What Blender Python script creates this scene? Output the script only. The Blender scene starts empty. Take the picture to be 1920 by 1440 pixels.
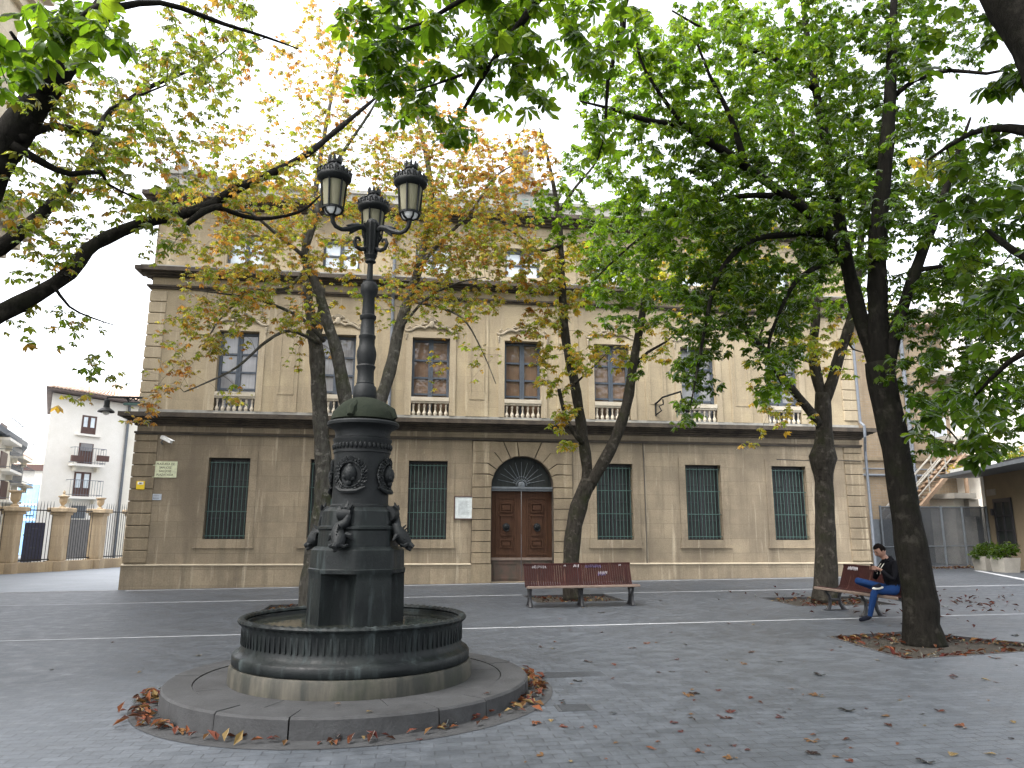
import bpy, bmesh, math, random
import numpy as np
from mathutils import Vector, Matrix
R = math.radians
rng = random.Random(7)
nrng = np.random.default_rng(11)
scene = bpy.context.scene
C = scene.collection

# ------------------------------------------------------------------ camera model
F_PX, PITCH, YAW, ROLL = 1378.75, 0.1973, -0.1315, 0.003
CAM_Z = 1.60
FX, FD = -5.5615, 23.31          # origin of the stone facade's own x axis, and its distance
_fw = Vector((-math.sin(YAW)*math.cos(PITCH), math.cos(YAW)*math.cos(PITCH), math.sin(PITCH)))
_rt0 = Vector((math.cos(YAW), math.sin(YAW), 0)); _up0 = _rt0.cross(_fw)
_rt = _rt0*math.cos(ROLL) + _up0*math.sin(ROLL); _up = -_rt0*math.sin(ROLL) + _up0*math.cos(ROLL)
def ray(px, py): return _rt*((px-960)/F_PX) + _up*((720-py)/F_PX) + _fw
def P(px, py, Y):
    d = ray(px, py); t = Y/d.y
    return Vector((d.x*t, Y, CAM_Z + d.z*t))
def gz(x): return 0.012*x
def G(px, py, h=0.0):
    d = ray(px, py); t = (-CAM_Z + h)/(d.z - 0.012*d.x)
    return Vector((d.x*t, d.y*t, CAM_Z + d.z*t))
def fx(x): return x + FX

cd = bpy.data.cameras.new("camera"); cam = bpy.data.objects.new("camera", cd); C.objects.link(cam)
cd.sensor_fit = 'HORIZONTAL'; cd.sensor_width = 36.0; cd.lens = 36.0*F_PX/1920.0
cd.clip_end = 2000; cd.clip_start = 0.05
cam.matrix_world = Matrix(((_rt.x, _up.x, -_fw.x, 0), (_rt.y, _up.y, -_fw.y, 0), (_rt.z, _up.z, -_fw.z, CAM_Z), (0, 0, 0, 1)))
scene.camera = cam

# ------------------------------------------------------------------ materials
class N:
    def __init__(s, name):
        s.m = bpy.data.materials.new(name); s.m.use_nodes = True
        s.t = s.m.node_tree; s.n = s.t.nodes; s.l = s.t.links
        s.n.clear(); s.out = s.n.new('ShaderNodeOutputMaterial')
    def add(s, typ, **kw):
        n = s.n.new(typ)
        for k, v in kw.items():
            if k in n.inputs: n.inputs[k].default_value = v
            else: setattr(n, k, v)
        return n
    def link(s, a, b): s.l.new(a, b)
    def coords(s, scale=(1, 1, 1), kind='Object'):
        tc = s.add('ShaderNodeTexCoord'); mp = s.add('ShaderNodeMapping')
        mp.inputs['Scale'].default_value = scale
        s.link(tc.outputs[kind], mp.inputs['Vector']); return mp.outputs['Vector']
    def noise(s, vec, scale, detail=6, rough=0.6):
        n = s.add('ShaderNodeTexNoise'); n.inputs['Scale'].default_value = scale
        n.inputs['Detail'].default_value = detail; n.inputs['Roughness'].default_value = rough
        s.link(vec, n.inputs['Vector']); return n.outputs['Fac']
    def ramp(s, fac, stops):
        r = s.add('ShaderNodeValToRGB'); e = r.color_ramp.elements
        while len(e) < len(stops): e.new(0.5)
        for k, (p, c) in enumerate(stops):
            e[k].position = p; e[k].color = (c, c, c, 1) if isinstance(c, (int, float)) else (*c, 1)
        s.link(fac, r.inputs['Fac']); return r.outputs['Color']
    def mix(s, fac, a, b, mode='MIX'):
        m = s.add('ShaderNodeMix', data_type='RGBA', blend_type=mode)
        for sock, v in ((m.inputs[0], fac), (m.inputs[6], a), (m.inputs[7], b)):
            if isinstance(v, (int, float)): sock.default_value = v
            elif isinstance(v, tuple): sock.default_value = (*v, 1) if len(v) == 3 else v
            else: s.link(v, sock)
        return m.outputs[2]
    def bump(s, h, strength=0.3, dist=0.02):
        b = s.add('ShaderNodeBump'); b.inputs['Strength'].default_value = strength
        b.inputs['Distance'].default_value = dist; s.link(h, b.inputs['Height']); return b.outputs['Normal']
    def bsdf(s, color, rough=0.8, metal=0.0, normal=None, spec=0.4, **kw):
        b = s.add('ShaderNodeBsdfPrincipled')
        for k, v in (('Base Color', color), ('Roughness', rough), ('Metallic', metal)):
            if isinstance(v, tuple): b.inputs[k].default_value = (*v, 1)
            elif isinstance(v, (int, float)): b.inputs[k].default_value = v
            else: s.link(v, b.inputs[k])
        b.inputs['Specular IOR Level'].default_value = spec
        for k, v in kw.items():
            b.inputs[k.replace('_', ' ')].default_value = v
        if normal is not None: s.link(normal, b.inputs['Normal'])
        s.link(b.outputs[0], s.out.inputs['Surface']); return b

def speckle(name, c1, c2, scale=6.0, rough=0.8, bump=0.3, metal=0.0, fine=40.0, spec=0.4, dist=0.01, **kw):
    m = N(name); v = m.coords()
    a = m.noise(v, scale, 8, 0.65); b = m.noise(v, fine, 4, 0.6)
    col = m.mix(m.ramp(a, [(0.3, 0.0), (0.7, 1.0)]), c1, c2)
    col = m.mix(0.35, col, m.mix(b, (0.25, 0.25, 0.25), (1.6, 1.6, 1.6)), 'MULTIPLY')
    m.bsdf(col, rough, metal, m.bump(m.noise(v, fine*0.7, 5, 0.6), bump, dist), spec, **kw)
    return m.m

def ashlar(name, c1, c2, stain, light, bw=1.1, bh=0.42, joint=0.35, brick=False):
    """dressed stone: big blocks of slightly different tone, grime patches and long rain streaks"""
    m = N(name); tc = m.add('ShaderNodeTexCoord')
    sx = m.add('ShaderNodeSeparateXYZ'); m.link(tc.outputs['Object'], sx.inputs[0])
    cx = m.add('ShaderNodeCombineXYZ'); m.link(sx.outputs[0], cx.inputs[0]); m.link(sx.outputs[2], cx.inputs[1])
    br = m.add('ShaderNodeTexBrick'); m.link(cx.outputs[0], br.inputs['Vector'])
    br.inputs['Scale'].default_value = 1.0; br.inputs['Brick Width'].default_value = bw; br.inputs['Row Height'].default_value = bh
    br.inputs['Mortar Size'].default_value = 0.012 if brick else 0.006; br.inputs['Mortar Smooth'].default_value = 0.3
    br.inputs['Color1'].default_value = (*c1, 1); br.inputs['Color2'].default_value = (*c2, 1)
    mid = tuple(joint*(a+b)/2 for a, b in zip(c1, c2))
    if brick: mid = (0.25, 0.225, 0.185)
    br.inputs['Mortar'].default_value = (*mid, 1)
    v = m.coords()
    patch = m.noise(v, 0.55, 8, 0.62)
    vs = m.coords((1.5, 1.5, 0.2)); streak = m.noise(vs, 1.5, 7, 0.68)
    vs2 = m.coords((4.2, 4.2, 0.28)); streak2 = m.noise(vs2, 1.1, 6, 0.66)
    col = m.mix(m.ramp(patch, [(0.40, 0.0), (0.64, 0.85)]), br.outputs['Color'], stain)
    col = m.mix(m.ramp(streak, [(0.48, 0.0), (0.66, 0.8)]), col, stain)
    col = m.mix(m.ramp(streak2, [(0.57, 0.0), (0.70, 0.7)]), col, light)
    fine = m.noise(v, 28, 5, 0.7)
    col = m.mix(0.4, col, m.ramp(fine, [(0.3, 0.55), (0.7, 1.35)]), 'MULTIPLY')
    h = m.mix(0.5, m.noise(v, 22, 6, 0.7), m.ramp(br.outputs['Fac'], [(0.0, 1.0), (1.0, 0.2)]))
    m.bsdf(col, 0.9, 0, m.bump(h, 0.35, 0.02), 0.25)
    return m.m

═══

STATED EXERCISE
Make an exact reproduction of the listing above, without any pictures.

REPLY TO THE EXERCISE
What Blender Python script creates this scene? Output the script only. The Blender scene starts empty. Take the picture to be 1920 by 1440 pixels.
import bpy, bmesh, math, random
import numpy as np
from mathutils import Vector, Matrix
R = math.radians
rng = random.Random(7)
nrng = np.random.default_rng(11)
scene = bpy.context.scene
C = scene.collection

# ------------------------------------------------------------------ camera model
F_PX, PITCH, YAW, ROLL = 1378.75, 0.1973, -0.1315, 0.003
CAM_Z = 1.60
FX, FD = -5.5615, 23.31          # origin of the stone facade's own x axis, and its distance
_fw = Vector((-math.sin(YAW)*math.cos(PITCH), math.cos(YAW)*math.cos(PITCH), math.sin(PITCH)))
_rt0 = Vector((math.cos(YAW), math.sin(YAW), 0)); _up0 = _rt0.cross(_fw)
_rt = _rt0*math.cos(ROLL) + _up0*math.sin(ROLL); _up = -_rt0*math.sin(ROLL) + _up0*math.cos(ROLL)
def ray(px, py): return _rt*((px-960)/F_PX) + _up*((720-py)/F_PX) + _fw
def P(px, py, Y):
    d = ray(px, py); t = Y/d.y
    return Vector((d.x*t, Y, CAM_Z + d.z*t))
def gz(x): return 0.012*x
def G(px, py, h=0.0):
    d = ray(px, py); t = (-CAM_Z + h)/(d.z - 0.012*d.x)
    return Vector((d.x*t, d.y*t, CAM_Z + d.z*t))
def fx(x): return x + FX

cd = bpy.data.cameras.new("camera"); cam = bpy.data.objects.new("camera", cd); C.objects.link(cam)
cd.sensor_fit = 'HORIZONTAL'; cd.sensor_width = 36.0; cd.lens = 36.0*F_PX/1920.0
cd.clip_end = 2000; cd.clip_start = 0.05
cam.matrix_world = Matrix(((_rt.x, _up.x, -_fw.x, 0), (_rt.y, _up.y, -_fw.y, 0), (_rt.z, _up.z, -_fw.z, CAM_Z), (0, 0, 0, 1)))
scene.camera = cam

# ------------------------------------------------------------------ materials
class N:
    def __init__(s, name):
        s.m = bpy.data.materials.new(name); s.m.use_nodes = True
        s.t = s.m.node_tree; s.n = s.t.nodes; s.l = s.t.links
        s.n.clear(); s.out = s.n.new('ShaderNodeOutputMaterial')
    def add(s, typ, **kw):
        n = s.n.new(typ)
        for k, v in kw.items():
            if k in n.inputs: n.inputs[k].default_value = v
            else: setattr(n, k, v)
        return n
    def link(s, a, b): s.l.new(a, b)
    def coords(s, scale=(1, 1, 1), kind='Object'):
        tc = s.add('ShaderNodeTexCoord'); mp = s.add('ShaderNodeMapping')
        mp.inputs['Scale'].default_value = scale
        s.link(tc.outputs[kind], mp.inputs['Vector']); return mp.outputs['Vector']
    def noise(s, vec, scale, detail=6, rough=0.6):
        n = s.add('ShaderNodeTexNoise'); n.inputs['Scale'].default_value = scale
        n.inputs['Detail'].default_value = detail; n.inputs['Roughness'].default_value = rough
        s.link(vec, n.inputs['Vector']); return n.outputs['Fac']
    def ramp(s, fac, stops):
        r = s.add('ShaderNodeValToRGB'); e = r.color_ramp.elements
        while len(e) < len(stops): e.new(0.5)
        for k, (p, c) in enumerate(stops):
            e[k].position = p; e[k].color = (c, c, c, 1) if isinstance(c, (int, float)) else (*c, 1)
        s.link(fac, r.inputs['Fac']); return r.outputs['Color']
    def mix(s, fac, a, b, mode='MIX'):
        m = s.add('ShaderNodeMix', data_type='RGBA', blend_type=mode)
        for sock, v in ((m.inputs[0], fac), (m.inputs[6], a), (m.inputs[7], b)):
            if isinstance(v, (int, float)): sock.default_value = v
            elif isinstance(v, tuple): sock.default_value = (*v, 1) if len(v) == 3 else v
            else: s.link(v, sock)
        return m.outputs[2]
    def bump(s, h, strength=0.3, dist=0.02):
        b = s.add('ShaderNodeBump'); b.inputs['Strength'].default_value = strength
        b.inputs['Distance'].default_value = dist; s.link(h, b.inputs['Height']); return b.outputs['Normal']
    def bsdf(s, color, rough=0.8, metal=0.0, normal=None, spec=0.4, **kw):
        b = s.add('ShaderNodeBsdfPrincipled')
        for k, v in (('Base Color', color), ('Roughness', rough), ('Metallic', metal)):
            if isinstance(v, tuple): b.inputs[k].default_value = (*v, 1)
            elif isinstance(v, (int, float)): b.inputs[k].default_value = v
            else: s.link(v, b.inputs[k])
        b.inputs['Specular IOR Level'].default_value = spec
        for k, v in kw.items():
            b.inputs[k.replace('_', ' ')].default_value = v
        if normal is not None: s.link(normal, b.inputs['Normal'])
        s.link(b.outputs[0], s.out.inputs['Surface']); return b

def speckle(name, c1, c2, scale=6.0, rough=0.8, bump=0.3, metal=0.0, fine=40.0, spec=0.4, dist=0.01, **kw):
    m = N(name); v = m.coords()
    a = m.noise(v, scale, 8, 0.65); b = m.noise(v, fine, 4, 0.6)
    col = m.mix(m.ramp(a, [(0.3, 0.0), (0.7, 1.0)]), c1, c2)
    col = m.mix(0.35, col, m.mix(b, (0.25, 0.25, 0.25), (1.6, 1.6, 1.6)), 'MULTIPLY')
    m.bsdf(col, rough, metal, m.bump(m.noise(v, fine*0.7, 5, 0.6), bump, dist), spec, **kw)
    return m.m

def ashlar(name, c1, c2, stain, light, bw=1.1, bh=0.42, joint=0.35, brick=False):
    """dressed stone: big blocks of slightly different tone, grime patches and long rain streaks"""
    m = N(name); tc = m.add('ShaderNodeTexCoord')
    sx = m.add('ShaderNodeSeparateXYZ'); m.link(tc.outputs['Object'], sx.inputs[0])
    cx = m.add('ShaderNodeCombineXYZ'); m.link(sx.outputs[0], cx.inputs[0]); m.link(sx.outputs[2], cx.inputs[1])
    br = m.add('ShaderNodeTexBrick'); m.link(cx.outputs[0], br.inputs['Vector'])
    br.inputs['Scale'].default_value = 1.0; br.inputs['Brick Width'].default_value = bw; br.inputs['Row Height'].default_value = bh
    br.inputs['Mortar Size'].default_value = 0.012 if brick else 0.006; br.inputs['Mortar Smooth'].default_value = 0.3
    br.inputs['Color1'].default_value = (*c1, 1); br.inputs['Color2'].default_value = (*c2, 1)
    mid = tuple(joint*(a+b)/2 for a, b in zip(c1, c2))
    if brick: mid = (0.25, 0.225, 0.185)
    br.inputs['Mortar'].default_value = (*mid, 1)
    v = m.coords()
    patch = m.noise(v, 0.55, 8, 0.62)
    vs = m.coords((1.5, 1.5, 0.2)); streak = m.noise(vs, 1.5, 7, 0.68)
    vs2 = m.coords((4.2, 4.2, 0.28)); streak2 = m.noise(vs2, 1.1, 6, 0.66)
    col = m.mix(m.ramp(patch, [(0.40, 0.0), (0.64, 0.85)]), br.outputs['Color'], stain)
    col = m.mix(m.ramp(streak, [(0.48, 0.0), (0.66, 0.8)]), col, stain)
    col = m.mix(m.ramp(streak2, [(0.57, 0.0), (0.70, 0.7)]), col, light)
    fine = m.noise(v, 28, 5, 0.7)
    col = m.mix(0.4, col, m.ramp(fine, [(0.3, 0.55), (0.7, 1.35)]), 'MULTIPLY')
    h = m.mix(0.5, m.noise(v, 22, 6, 0.7), m.ramp(br.outputs['Fac'], [(0.0, 1.0), (1.0, 0.2)]))
    m.bsdf(col, 0.9, 0, m.bump(h, 0.35, 0.02), 0.25)
    return m.m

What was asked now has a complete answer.